THE PROBLEM: Filter the lines below, copying only those with the string "parts".

SUPPLIED DATA:
====================

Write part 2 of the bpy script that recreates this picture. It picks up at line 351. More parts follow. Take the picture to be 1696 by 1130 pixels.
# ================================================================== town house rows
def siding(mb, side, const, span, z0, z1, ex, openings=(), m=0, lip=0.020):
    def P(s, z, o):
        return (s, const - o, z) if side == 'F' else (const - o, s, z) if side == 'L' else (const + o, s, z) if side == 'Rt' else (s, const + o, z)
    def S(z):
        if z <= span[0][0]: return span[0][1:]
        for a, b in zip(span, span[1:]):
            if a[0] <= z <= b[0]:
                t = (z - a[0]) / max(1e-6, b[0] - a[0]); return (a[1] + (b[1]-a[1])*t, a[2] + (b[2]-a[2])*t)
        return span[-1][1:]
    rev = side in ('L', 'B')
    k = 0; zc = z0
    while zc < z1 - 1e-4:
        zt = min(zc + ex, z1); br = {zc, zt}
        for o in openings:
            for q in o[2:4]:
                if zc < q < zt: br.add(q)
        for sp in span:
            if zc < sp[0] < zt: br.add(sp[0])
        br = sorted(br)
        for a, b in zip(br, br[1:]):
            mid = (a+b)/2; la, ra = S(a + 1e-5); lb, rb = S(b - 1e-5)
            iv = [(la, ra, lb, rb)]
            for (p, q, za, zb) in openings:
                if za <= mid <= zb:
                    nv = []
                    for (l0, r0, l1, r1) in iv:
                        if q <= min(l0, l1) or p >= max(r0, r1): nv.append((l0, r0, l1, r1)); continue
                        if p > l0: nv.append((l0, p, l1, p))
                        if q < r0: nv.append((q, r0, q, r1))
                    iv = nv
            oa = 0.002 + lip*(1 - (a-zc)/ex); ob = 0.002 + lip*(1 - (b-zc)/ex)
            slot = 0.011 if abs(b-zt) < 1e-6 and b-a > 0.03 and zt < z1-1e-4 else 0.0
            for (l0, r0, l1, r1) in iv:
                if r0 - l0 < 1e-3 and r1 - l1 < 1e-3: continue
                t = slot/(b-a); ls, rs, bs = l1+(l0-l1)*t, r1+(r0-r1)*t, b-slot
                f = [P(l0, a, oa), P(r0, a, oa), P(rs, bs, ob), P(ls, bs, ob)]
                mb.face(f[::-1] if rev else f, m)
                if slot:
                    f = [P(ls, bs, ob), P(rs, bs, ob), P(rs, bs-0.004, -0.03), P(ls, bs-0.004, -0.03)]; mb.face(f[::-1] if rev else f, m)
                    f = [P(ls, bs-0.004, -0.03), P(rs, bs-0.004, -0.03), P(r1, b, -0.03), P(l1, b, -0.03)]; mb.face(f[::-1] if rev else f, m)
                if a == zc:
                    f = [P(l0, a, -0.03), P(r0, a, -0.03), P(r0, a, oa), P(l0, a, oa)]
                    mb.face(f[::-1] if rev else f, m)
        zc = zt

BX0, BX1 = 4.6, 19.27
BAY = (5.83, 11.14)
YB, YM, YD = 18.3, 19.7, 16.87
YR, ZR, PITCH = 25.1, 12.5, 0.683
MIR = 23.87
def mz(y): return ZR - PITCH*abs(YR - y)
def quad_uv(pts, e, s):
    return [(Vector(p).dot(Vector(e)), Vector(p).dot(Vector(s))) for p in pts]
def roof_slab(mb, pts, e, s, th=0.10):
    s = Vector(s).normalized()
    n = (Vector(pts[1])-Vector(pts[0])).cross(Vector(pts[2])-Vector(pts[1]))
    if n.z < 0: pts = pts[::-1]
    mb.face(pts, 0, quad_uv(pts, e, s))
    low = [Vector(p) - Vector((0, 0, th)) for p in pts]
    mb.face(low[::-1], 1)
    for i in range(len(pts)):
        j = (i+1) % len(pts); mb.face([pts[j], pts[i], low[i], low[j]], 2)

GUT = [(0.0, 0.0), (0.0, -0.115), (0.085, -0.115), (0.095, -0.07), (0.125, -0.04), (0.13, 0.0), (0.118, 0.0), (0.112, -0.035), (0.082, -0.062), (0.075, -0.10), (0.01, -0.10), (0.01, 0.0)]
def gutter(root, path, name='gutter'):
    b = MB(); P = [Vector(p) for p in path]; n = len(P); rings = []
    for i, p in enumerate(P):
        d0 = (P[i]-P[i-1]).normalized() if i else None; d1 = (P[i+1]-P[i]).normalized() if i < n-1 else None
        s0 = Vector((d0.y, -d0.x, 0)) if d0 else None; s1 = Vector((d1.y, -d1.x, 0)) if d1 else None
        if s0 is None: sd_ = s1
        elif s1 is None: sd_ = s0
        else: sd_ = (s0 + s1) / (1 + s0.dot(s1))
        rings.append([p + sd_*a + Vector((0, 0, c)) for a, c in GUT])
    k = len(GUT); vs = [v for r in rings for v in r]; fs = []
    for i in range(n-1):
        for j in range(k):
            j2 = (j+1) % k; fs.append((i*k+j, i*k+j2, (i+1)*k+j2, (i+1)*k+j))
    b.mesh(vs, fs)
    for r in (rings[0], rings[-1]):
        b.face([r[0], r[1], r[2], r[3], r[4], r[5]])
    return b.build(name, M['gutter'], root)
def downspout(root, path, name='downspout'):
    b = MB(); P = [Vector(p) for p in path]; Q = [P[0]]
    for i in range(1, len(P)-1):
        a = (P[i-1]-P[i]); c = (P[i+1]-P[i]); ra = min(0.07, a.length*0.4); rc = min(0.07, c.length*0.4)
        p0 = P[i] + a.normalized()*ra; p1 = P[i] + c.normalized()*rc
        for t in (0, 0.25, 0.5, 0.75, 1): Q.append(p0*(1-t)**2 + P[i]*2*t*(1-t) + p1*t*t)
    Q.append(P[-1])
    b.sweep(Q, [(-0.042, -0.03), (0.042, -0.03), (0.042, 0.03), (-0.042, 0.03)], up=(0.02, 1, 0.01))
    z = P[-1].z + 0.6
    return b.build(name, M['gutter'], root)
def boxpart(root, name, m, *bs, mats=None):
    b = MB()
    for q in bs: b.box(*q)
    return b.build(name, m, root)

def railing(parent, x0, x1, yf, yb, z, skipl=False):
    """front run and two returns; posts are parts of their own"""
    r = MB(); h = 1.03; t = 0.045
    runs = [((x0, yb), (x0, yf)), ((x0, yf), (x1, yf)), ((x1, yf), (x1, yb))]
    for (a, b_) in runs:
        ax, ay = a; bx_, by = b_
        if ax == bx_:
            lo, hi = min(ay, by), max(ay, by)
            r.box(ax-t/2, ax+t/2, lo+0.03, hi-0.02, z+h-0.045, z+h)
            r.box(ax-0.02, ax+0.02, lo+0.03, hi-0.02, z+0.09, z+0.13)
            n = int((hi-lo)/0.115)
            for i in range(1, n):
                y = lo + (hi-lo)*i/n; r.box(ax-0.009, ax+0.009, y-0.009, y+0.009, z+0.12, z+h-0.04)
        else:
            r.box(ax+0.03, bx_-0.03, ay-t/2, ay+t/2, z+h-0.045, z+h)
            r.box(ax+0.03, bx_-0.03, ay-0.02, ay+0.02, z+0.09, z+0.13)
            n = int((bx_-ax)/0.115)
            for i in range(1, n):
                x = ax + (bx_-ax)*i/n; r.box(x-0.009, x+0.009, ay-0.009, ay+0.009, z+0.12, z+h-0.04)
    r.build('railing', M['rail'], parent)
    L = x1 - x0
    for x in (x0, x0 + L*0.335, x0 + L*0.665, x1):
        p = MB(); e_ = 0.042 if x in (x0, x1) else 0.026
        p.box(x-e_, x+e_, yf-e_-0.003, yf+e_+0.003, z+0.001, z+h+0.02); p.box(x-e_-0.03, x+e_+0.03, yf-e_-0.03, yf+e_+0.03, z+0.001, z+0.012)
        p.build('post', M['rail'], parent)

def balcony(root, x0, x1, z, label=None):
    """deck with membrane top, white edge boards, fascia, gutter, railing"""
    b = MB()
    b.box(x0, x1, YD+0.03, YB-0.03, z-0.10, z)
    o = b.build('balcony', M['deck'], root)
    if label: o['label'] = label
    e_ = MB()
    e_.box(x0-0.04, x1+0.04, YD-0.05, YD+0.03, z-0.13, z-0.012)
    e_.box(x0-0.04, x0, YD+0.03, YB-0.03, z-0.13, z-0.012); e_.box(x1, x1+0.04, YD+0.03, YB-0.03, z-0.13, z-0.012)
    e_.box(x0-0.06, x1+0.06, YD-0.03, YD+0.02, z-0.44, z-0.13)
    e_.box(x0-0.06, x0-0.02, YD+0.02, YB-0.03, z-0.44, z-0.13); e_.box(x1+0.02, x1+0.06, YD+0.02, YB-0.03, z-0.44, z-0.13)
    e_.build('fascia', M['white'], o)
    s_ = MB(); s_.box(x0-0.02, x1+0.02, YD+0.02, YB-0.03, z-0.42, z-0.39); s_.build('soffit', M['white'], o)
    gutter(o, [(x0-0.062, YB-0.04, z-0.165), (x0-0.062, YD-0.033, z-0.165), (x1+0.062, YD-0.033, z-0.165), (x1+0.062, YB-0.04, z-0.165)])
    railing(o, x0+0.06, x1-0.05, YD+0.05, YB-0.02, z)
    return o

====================

COMPLETE RESPONSE:
Write part 2 of the bpy script that recreates this picture. It picks up at line 351. More parts follow. Take the picture to be 1696 by 1130 pixels.
    """front run and two returns; posts are parts of their own"""